EXTRACTED ENTRIES
╔══

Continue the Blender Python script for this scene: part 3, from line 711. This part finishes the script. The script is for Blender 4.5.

╚══
╔══

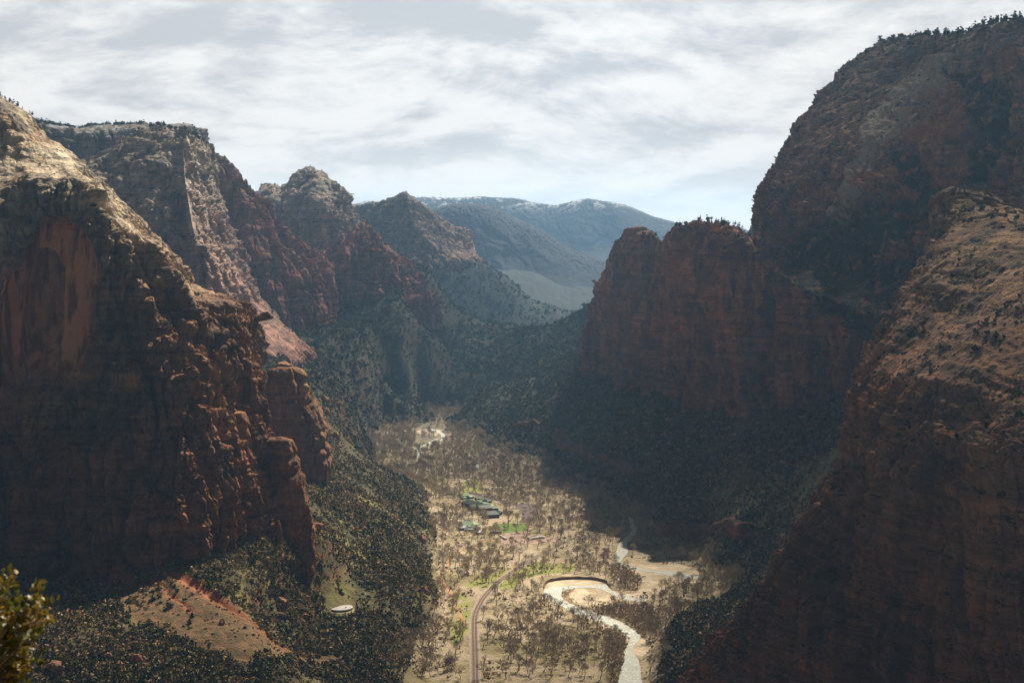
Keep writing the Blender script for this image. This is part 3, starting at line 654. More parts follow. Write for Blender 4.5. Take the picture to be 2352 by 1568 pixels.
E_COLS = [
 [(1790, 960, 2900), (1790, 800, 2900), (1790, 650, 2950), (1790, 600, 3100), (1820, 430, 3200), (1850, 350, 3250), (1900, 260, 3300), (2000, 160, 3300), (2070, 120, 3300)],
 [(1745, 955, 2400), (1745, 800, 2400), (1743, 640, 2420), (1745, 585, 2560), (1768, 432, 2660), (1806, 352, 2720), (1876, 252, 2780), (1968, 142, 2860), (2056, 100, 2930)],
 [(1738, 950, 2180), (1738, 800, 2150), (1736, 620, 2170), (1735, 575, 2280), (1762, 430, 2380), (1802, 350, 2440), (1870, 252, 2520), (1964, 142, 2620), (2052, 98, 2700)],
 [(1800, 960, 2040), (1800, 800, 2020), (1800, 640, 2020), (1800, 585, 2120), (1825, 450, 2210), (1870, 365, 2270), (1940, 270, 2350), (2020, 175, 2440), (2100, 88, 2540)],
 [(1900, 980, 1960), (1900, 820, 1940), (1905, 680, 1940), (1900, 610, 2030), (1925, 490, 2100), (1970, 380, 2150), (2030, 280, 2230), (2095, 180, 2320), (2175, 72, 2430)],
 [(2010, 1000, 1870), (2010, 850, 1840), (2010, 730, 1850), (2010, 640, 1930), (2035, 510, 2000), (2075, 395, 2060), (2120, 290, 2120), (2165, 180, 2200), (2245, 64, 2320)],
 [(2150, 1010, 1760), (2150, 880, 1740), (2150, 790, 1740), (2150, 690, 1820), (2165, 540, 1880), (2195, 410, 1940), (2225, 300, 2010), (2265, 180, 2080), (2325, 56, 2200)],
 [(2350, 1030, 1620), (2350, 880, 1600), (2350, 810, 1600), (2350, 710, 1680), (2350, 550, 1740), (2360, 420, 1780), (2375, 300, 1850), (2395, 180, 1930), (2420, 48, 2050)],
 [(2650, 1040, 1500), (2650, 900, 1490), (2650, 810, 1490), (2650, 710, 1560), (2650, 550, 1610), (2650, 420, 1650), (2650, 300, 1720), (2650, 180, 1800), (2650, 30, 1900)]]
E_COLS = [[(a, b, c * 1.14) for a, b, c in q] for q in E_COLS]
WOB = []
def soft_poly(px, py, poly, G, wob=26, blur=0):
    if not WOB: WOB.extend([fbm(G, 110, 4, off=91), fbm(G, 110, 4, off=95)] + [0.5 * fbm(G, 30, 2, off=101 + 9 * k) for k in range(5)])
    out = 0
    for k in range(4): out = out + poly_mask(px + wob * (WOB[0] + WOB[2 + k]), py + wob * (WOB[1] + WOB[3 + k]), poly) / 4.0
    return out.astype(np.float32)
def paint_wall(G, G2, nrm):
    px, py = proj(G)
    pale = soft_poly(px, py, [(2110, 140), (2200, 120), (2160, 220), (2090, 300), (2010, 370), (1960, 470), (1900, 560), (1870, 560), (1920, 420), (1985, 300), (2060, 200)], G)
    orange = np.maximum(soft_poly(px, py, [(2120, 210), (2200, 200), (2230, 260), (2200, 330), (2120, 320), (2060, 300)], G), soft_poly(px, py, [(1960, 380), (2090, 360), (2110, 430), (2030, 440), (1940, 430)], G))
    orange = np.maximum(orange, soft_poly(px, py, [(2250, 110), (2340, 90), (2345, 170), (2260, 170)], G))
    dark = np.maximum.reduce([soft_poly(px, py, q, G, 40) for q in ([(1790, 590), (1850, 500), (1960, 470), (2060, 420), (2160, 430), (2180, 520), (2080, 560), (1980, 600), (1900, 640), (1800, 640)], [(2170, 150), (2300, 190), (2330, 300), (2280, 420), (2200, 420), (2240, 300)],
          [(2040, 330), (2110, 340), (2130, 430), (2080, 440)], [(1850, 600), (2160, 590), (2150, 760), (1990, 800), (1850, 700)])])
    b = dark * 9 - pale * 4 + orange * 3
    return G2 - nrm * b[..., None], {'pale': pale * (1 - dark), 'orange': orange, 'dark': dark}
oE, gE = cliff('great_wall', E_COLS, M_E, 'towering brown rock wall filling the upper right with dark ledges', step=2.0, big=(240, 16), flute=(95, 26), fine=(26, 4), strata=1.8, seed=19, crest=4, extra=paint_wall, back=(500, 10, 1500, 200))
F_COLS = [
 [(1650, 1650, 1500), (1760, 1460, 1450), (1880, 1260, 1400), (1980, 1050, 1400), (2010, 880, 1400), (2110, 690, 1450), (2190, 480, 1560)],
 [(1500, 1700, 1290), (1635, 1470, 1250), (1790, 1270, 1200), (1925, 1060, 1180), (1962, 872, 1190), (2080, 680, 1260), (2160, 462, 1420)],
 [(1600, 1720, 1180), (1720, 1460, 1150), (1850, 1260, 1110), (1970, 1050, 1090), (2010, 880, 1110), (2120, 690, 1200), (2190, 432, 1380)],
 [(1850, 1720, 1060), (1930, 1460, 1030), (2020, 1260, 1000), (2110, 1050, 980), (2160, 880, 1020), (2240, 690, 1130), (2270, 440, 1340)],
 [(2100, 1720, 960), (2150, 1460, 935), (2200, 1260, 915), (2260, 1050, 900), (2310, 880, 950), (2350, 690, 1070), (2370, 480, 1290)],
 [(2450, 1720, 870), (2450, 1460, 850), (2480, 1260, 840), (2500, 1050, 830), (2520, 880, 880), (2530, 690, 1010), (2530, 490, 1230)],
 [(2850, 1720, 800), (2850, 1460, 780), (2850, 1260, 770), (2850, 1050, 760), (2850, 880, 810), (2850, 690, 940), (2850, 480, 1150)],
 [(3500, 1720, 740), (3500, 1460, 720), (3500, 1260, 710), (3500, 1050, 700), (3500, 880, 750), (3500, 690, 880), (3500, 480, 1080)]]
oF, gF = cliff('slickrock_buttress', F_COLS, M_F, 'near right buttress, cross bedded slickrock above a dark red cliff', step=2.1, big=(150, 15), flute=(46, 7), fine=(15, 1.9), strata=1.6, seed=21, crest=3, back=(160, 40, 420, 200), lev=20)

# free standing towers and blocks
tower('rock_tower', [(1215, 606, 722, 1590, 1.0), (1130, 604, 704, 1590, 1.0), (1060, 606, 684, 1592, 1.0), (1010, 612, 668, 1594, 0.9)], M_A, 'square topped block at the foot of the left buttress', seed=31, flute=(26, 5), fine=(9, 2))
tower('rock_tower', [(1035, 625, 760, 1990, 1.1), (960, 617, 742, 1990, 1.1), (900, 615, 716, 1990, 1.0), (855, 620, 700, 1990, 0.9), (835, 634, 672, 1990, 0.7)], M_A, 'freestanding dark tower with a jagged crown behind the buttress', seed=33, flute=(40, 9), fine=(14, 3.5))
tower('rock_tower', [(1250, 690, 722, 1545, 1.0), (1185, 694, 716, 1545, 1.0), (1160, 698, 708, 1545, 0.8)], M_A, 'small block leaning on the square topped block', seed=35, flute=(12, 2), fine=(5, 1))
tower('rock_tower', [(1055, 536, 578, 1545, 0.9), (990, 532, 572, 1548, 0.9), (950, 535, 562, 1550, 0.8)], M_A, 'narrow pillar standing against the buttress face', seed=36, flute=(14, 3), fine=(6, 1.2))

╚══
╔══

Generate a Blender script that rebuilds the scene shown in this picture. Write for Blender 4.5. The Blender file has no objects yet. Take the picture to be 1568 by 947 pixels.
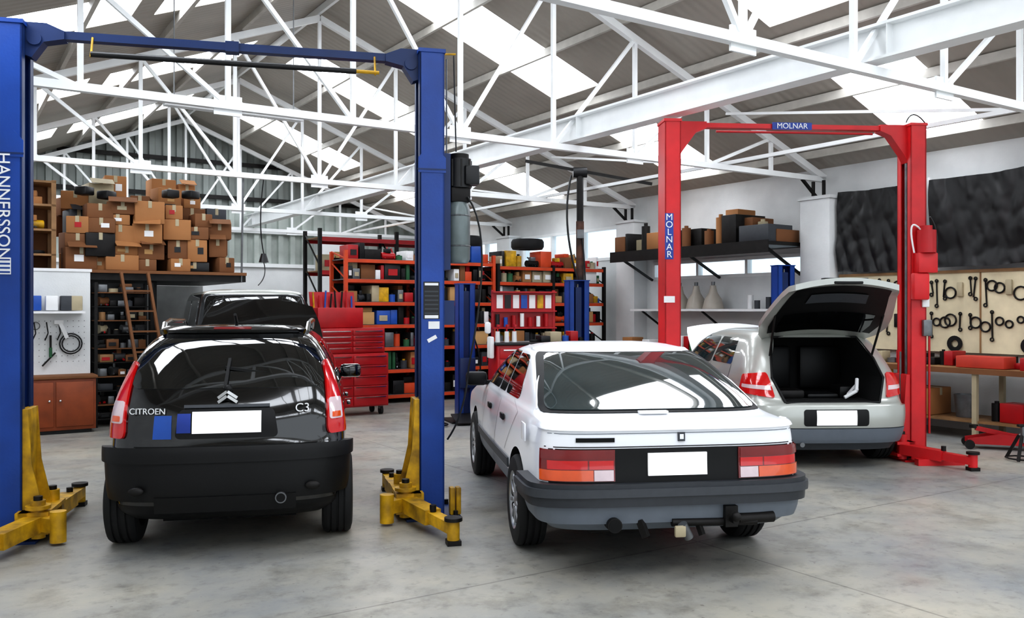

╚══

SHORT EXERCISE
Copy all lines from the data that hold the word "step".

RESPONSE TO THE TASK
oE, gE = cliff('great_wall', E_COLS, M_E, 'towering brown rock wall filling the upper right with dark ledges', step=2.0, big=(240, 16), flute=(95, 26), fine=(26, 4), strata=1.8, seed=19, crest=4, extra=paint_wall, back=(500, 10, 1500, 200))
oF, gF = cliff('slickrock_buttress', F_COLS, M_F, 'near right buttress, cross bedded slickrock above a dark red cliff', step=2.1, big=(150, 15), flute=(46, 7), fine=(15, 1.9), strata=1.6, seed=21, crest=3, back=(160, 40, 420, 200), lev=20)